Protests inside and outside the embassy continued nonstop for nearly three weeks. But leftist demonstrators from groups, including Code Pink, began living inside long before counterdemonstrators began to protest outside.

The four of demonstrators arrested Thursday had been living in the building since about April 10, Code Pink national co-director Ariel Gold said. The group had been invited by Maduro government officials to stay in the building and "protect it" from attempts to enter by U.S. forces or Guaido-appointees, Gold has said.

Since April 30, anti-Maduro protesters have converged on the building en masse to protest Code Pink's presence inside.

They set up camp with tents, canopies and food stations so they, too, could be at the embassy for 24 hours a day. Members of the group patrolled the building's entrances and exits, at times physically blocking Code Pink supporters' efforts to enter the building or deliver supplies like food and water to demonstrators inside.

Each side has accused the other of violence and harassment.
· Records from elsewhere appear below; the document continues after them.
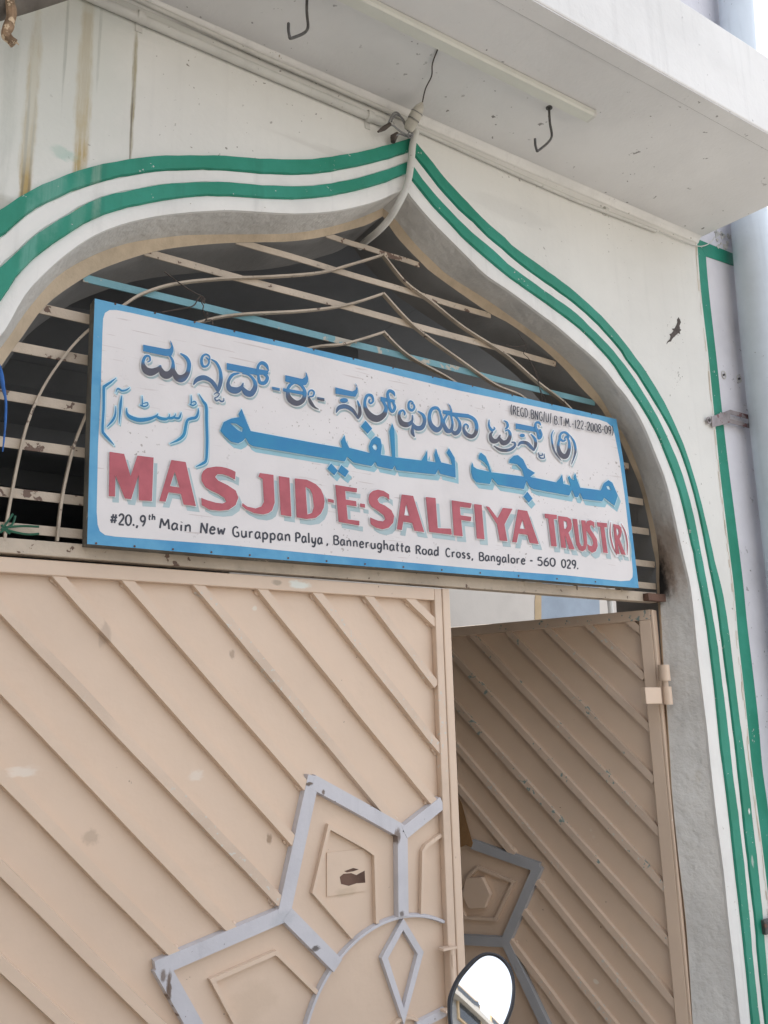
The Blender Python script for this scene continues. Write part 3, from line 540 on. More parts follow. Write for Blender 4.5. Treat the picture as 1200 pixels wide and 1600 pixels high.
# --- Kannada line
KS, KP = [], []
KP += [U1([(513, 398), (690, 432), (722, 430), (733, 410), (722, 362), (738, 385), (750, 420), (750, 450), (735, 485), (690, 487), (513, 449)])]
KS += [U1(p) for p in ([(545, 535, 8), (568, 520, 12), (560, 488, 14), (530, 492, 22), (512, 540, 26), (530, 592, 50), (575, 612, 58), (625, 592, 40), (652, 560, 14)], [(640, 560, 12), (665, 620, 50), (705, 635, 58), (740, 600, 40), (747, 540, 22), (732, 500, 16), (712, 478, 10)], [(745, 575, 14), (770, 645, 46), (815, 662, 58), (858, 622, 36), (872, 550, 30), (850, 500, 26), (803, 466, 10)],
 [(1000, 497, 8), (1018, 510, 12), (1028, 535, 14), (1010, 565, 16), (980, 565, 20), (968, 525, 22), (978, 488, 18), (1005, 474, 14), (1030, 490, 12), (1032, 520, 10)], [(1045, 512, 8), (1085, 540, 18), (1114, 600, 22), (1120, 670, 30), (1106, 735, 28), (1097, 772, 6)], [(905, 712, 8), (932, 672, 34), (985, 655, 38), (1040, 678, 30), (1075, 720, 30), (1095, 765, 12)],
 [(1065, 787, 7), (1085, 773, 9), (1108, 783, 9), (1092, 805, 10), (1072, 815, 10), (1085, 836, 12), (1108, 828, 10), (1118, 840, 12), (1140, 838, 12), (1142, 812, 5)])]
KP += [A1([(115, 240), (345, 285), (440, 300), (440, 330), (345, 335), (115, 293)])]
KS += [A1(p) for p in ([(215, 320, 10), (160, 335, 24), (127, 390, 24), (138, 440, 44), (190, 455, 50), (230, 430, 28), (244, 395, 8)], [(228, 415, 10), (262, 468, 44), (305, 480, 46), (337, 430, 36), (330, 380, 24), (290, 335, 16), (235, 322, 8)], [(443, 305, 5), (425, 262, 26), (392, 240, 28), (365, 258, 22), (356, 300, 22), (362, 345, 20), (375, 392, 26), (412, 395, 30), (432, 355, 26), (405, 325, 20)])]
KP += [A1([(470, 425), (530, 437), (530, 460), (470, 448)]), A1([(822, 505), (878, 515), (878, 540), (822, 528)]), A1([(555, 436), (735, 467), (738, 494), (555, 463)])]
KP += [A1([(572, 335), (705, 365), (725, 352), (735, 330), (728, 307), (742, 325), (752, 360), (750, 388), (735, 412), (700, 417), (572, 385)])]
KS += [A1(p) for p in ([(650, 395, 12), (612, 412, 24), (590, 455, 24), (605, 520, 44), (660, 555, 42), (710, 530, 36), (725, 470, 26), (700, 420, 20), (655, 396, 10)], [(752, 495, 12), (757, 465, 14), (778, 453, 14), (797, 470, 14), (788, 498, 14), (760, 503, 12)], [(752, 502, 12), (772, 550, 26), (800, 585, 16), (835, 603, 4)])]
KP += [A2([(113, 230), (245, 262), (270, 250), (280, 222), (263, 195), (280, 212), (288, 240), (288, 272), (270, 305), (230, 300), (113, 280)]), A2(ell((180, 333), 32, 20))]
KS += [A2(p) for p in ([(118, 430, 6), (142, 390, 32), (195, 380, 34), (250, 412, 28), (292, 475, 14)], [(285, 333, 8), (303, 390, 22), (303, 440, 28), (288, 477, 14)], [(385, 322, 12), (375, 340, 12), (388, 356, 14), (408, 335, 16), (395, 295, 20), (362, 295, 24), (343, 340, 22), (350, 400, 32), (388, 455, 50), (440, 475, 52), (492, 442, 40), (508, 390, 26), (490, 350, 22), (468, 322, 14)],
 [(578, 302, 5), (565, 272, 24), (535, 258, 24), (520, 285, 22), (530, 335, 26), (537, 390, 24), (558, 420, 24), (577, 388, 22), (562, 345, 18)], [(700, 362, 8), (718, 358, 12), (730, 385, 16), (712, 410, 20), (688, 395, 20), (685, 355, 16), (700, 338, 14), (722, 352, 10)],
 [(650, 450, 10), (655, 432, 14), (640, 410, 14), (615, 425, 22), (612, 470, 26), (635, 512, 40), (680, 520, 38), (712, 490, 18), (715, 445, 8)], [(708, 500, 12), (740, 545, 34), (785, 545, 36), (808, 500, 28), (800, 450, 24), (757, 416, 8)], [(715, 525, 8), (714, 580, 28), (730, 617, 8)],
 [(935, 425, 12), (905, 392, 24), (865, 402, 26), (847, 455, 26), (858, 520, 34), (902, 562, 42), (938, 535, 26), (944, 480, 20), (925, 415, 14)], [(1005, 425, 10), (985, 445, 16), (958, 500, 22), (982, 565, 36), (1015, 565, 28), (1027, 510, 18), (1012, 440, 14)], [(1015, 560, 12), (1048, 590, 34), (1080, 560, 30), (1080, 500, 20), (1035, 440, 14)])]
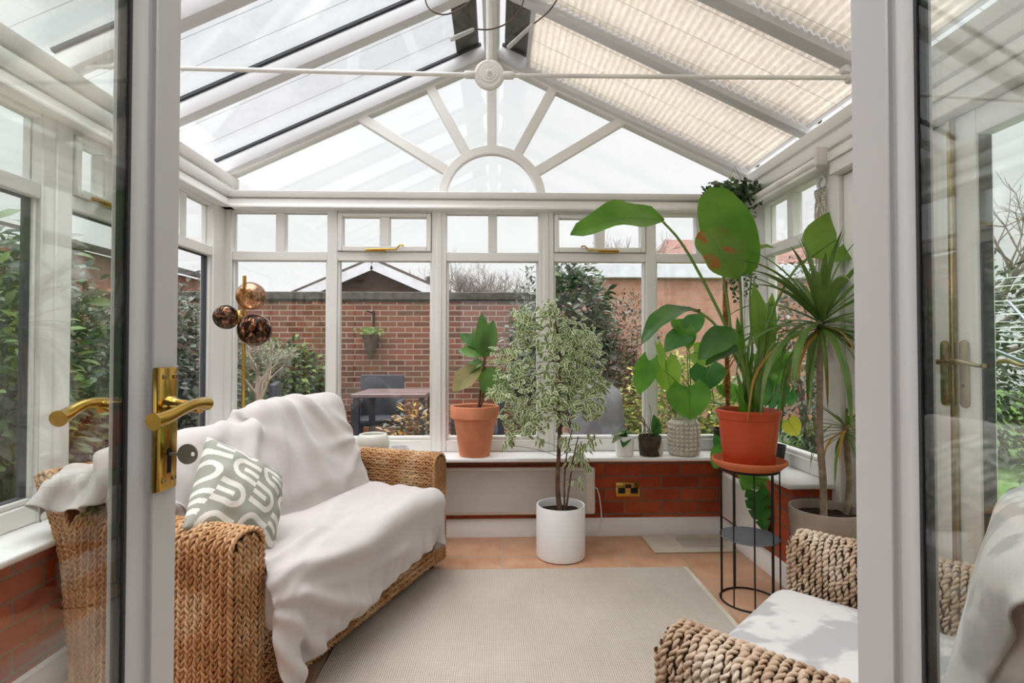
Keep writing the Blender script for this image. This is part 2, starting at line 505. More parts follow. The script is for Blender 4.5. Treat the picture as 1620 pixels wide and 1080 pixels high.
plain('lawn', (96, 124, 70), 0.95, 0, 0.1, 0.25, 5, 0.02, 60)
plain('rattan_dark', (58, 60, 68), 0.6, 0, 0.3, 0.2, 40, 0.004, 120)
plain('table_top', (112, 92, 92), 0.35, 0, 0.5, 0.15, 5)
plain('tarp', (104, 104, 108), 0.6, 0, 0.3, 0.1, 8)
plain('teal_glaze', (40, 118, 116), 0.3, 0, 0.5, 0.15)
plain('blue_glaze', (44, 76, 132), 0.3, 0, 0.5, 0.15)
plain('roof_tile', (138, 106, 98), 0.9, 0, 0.2, 0.2, 8, 0.02, 20)
plain('roof_dark', (92, 80, 76), 0.9, 0, 0.2, 0.2, 8)
plain('render_white', (232, 232, 230), 0.8, 0, 0.2, 0.04)
plain('house_wall', (222, 218, 212), 0.85, 0, 0.2, 0.04)
plain('board_white', (236, 238, 238), 0.5, 0, 0.4, 0.03)
plain('heater_white', (226, 222, 214), 0.35, 0, 0.5, 0.02)
plain('heater_face', (204, 201, 196), 0.25, 0, 0.5, 0.03)
plain('cable_white', (230, 228, 222), 0.5)
plain('cable_brown', (96, 78, 62), 0.5)
plain('macrame', (246, 234, 218), 0.9, 0, 0.1, 0.15, 40, 0.003, 200)
plain('mat_pale', (206, 196, 180), 0.8, 0, 0.2, 0.1, 5)
plain('plastic_white', (238, 236, 232), 0.35)
plain('aluminium', (176, 186, 200), 0.35, 0.9)
plain('line_white', (225, 228, 230), 0.6)
def blindmat():
    t = NT('blind_fabric'); c = t.coord()
    nz = t.noise(c, 40, 3)
    n2 = t.noise(c, 7.0, 3)
    col = t.ramp(nz, [(0.3, srgb(238, 231, 222)), (0.7, srgb(250, 246, 240))])
    col = t.mix(t.ramp(n2, [(0.74, (0, 0, 0)), (0.80, (0.3, 0.3, 0.3))]), col, srgb(206, 184, 130))
    df = t.n('BsdfDiffuse'); t.l(col, df.inputs[0]); tr = t.n('BsdfTranslucent'); t.l(col, tr.inputs[0])
    mx = t.n('MixShader'); mx.inputs[0].default_value = 0.5
    t.l(df.outputs[0], mx.inputs[1]); t.l(tr.outputs[0], mx.inputs[2])
    M['blind'] = t.done(mx)
blindmat()
def acrylicmat():
    t = NT('clear_acrylic')
    tr = t.n('BsdfTransparent'); tr.inputs[0].default_value = (0.9, 0.9, 0.9, 1)
    df = t.n('BsdfPrincipled'); df.inputs['Base Color'].default_value = (0.75, 0.75, 0.75, 1); df.inputs['Roughness'].default_value = 0.2
    mx = t.n('MixShader'); mx.inputs[0].default_value = 0.6
    t.l(tr.outputs[0], mx.inputs[1]); t.l(df.outputs[0], mx.inputs[2]); M['acrylic'] = t.done(mx)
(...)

Police have arrested at least 10 people since May 1, many of whom were charged in connection with "throwing missiles" — in many cases, a reference to food items launched past police barricades and the raised hands of Guaido supporters.

Last week, protest organizers said a utility shut off electricity to the building at the direction of Guaido-appointed diplomats recognized by the U.S. government as the rightful emissaries of Venezuela. On Monday, officials posted a notice demanding that the occupiers vacate the embassy.

On Tuesday, police issued a warning to the activists via megaphone, saying those inside must leave "immediately" and that "any person who refuses ... will be trespassing in violation of federal and District of Columbia laws."